HUGE thanks to Sarah and Jamie for inviting me to participate and (along with all of the other instructors) making me feel so welcome and encouraged and (let’s not forget!) FIT! Sarah says she opened the Ottawa studio to “create a community — a happy place for our students to come, feel comfortable and accepted, while receiving a high quality, safe workout.”

She’s done just that, and so much more. 

TDM Ottawa crew

Middle: Sarah and Jamie and some of their fantastic crew. Photo: The Dailey Method.

For more on The Dailey Method, check out 8 Articles Every New Dailey Method Student Should Read and this great video, What Is The Dailey Method?. I also love Chantal’s post, I Completed A 30 Day Challenge of Cycle and Barre at The Dailey Method Ottawa. And feel free to ask me any questions you might have. If I don’t know the answer, I’ll ask Sarah and get back to you!

Are you doing a fitness challenge this Spring? Have you tried The Dailey Method or other barre or cycle classes?

The Dailey Method gave me a free month at the studio in exchange for a post. All opinions are my own. 

7 thoughts on “Anxiety and the fitness studio: How I pushed through The Dailey Method’s 30-day challenge and not only didn’t die, but came out stronger

  1. Oh, Julie, I think you are fabulous! I can totally relate to your social anxiety. I am you times 10; my biggest problem is my lack of confidence, and I don’t really like myself most days, so why would others. I admire you so much for your honesty and your courage, too. When I think of you, I envision a talented and creative and beautiful, kind and generous person, and I think you are awesome for all that you do!!
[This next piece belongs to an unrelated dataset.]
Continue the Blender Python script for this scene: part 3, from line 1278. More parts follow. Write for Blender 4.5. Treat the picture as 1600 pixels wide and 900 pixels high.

  2. Brava! By sharing your vulnerabilities, you have shown your extraordinary strength!!!! There are so many of us who have similar anxieties, fears, doubts. You are not alone. There will be many helped by your courage — perhaps even inspiring them to share as well. XO.

  3. Julie, you are an old soul, a kind soul and now I see a brave soul. There are no rules in this life so go ahead and “Talk to People or Don’t”. Sounds like a novel to me ☺️

  4. You are an inspiration my friend. I am so glad that you not only pushed yourself to go but you also rocked it. You are a powerhouse of a woman in a tiny, petite frame that is so much more than enough. You are everything!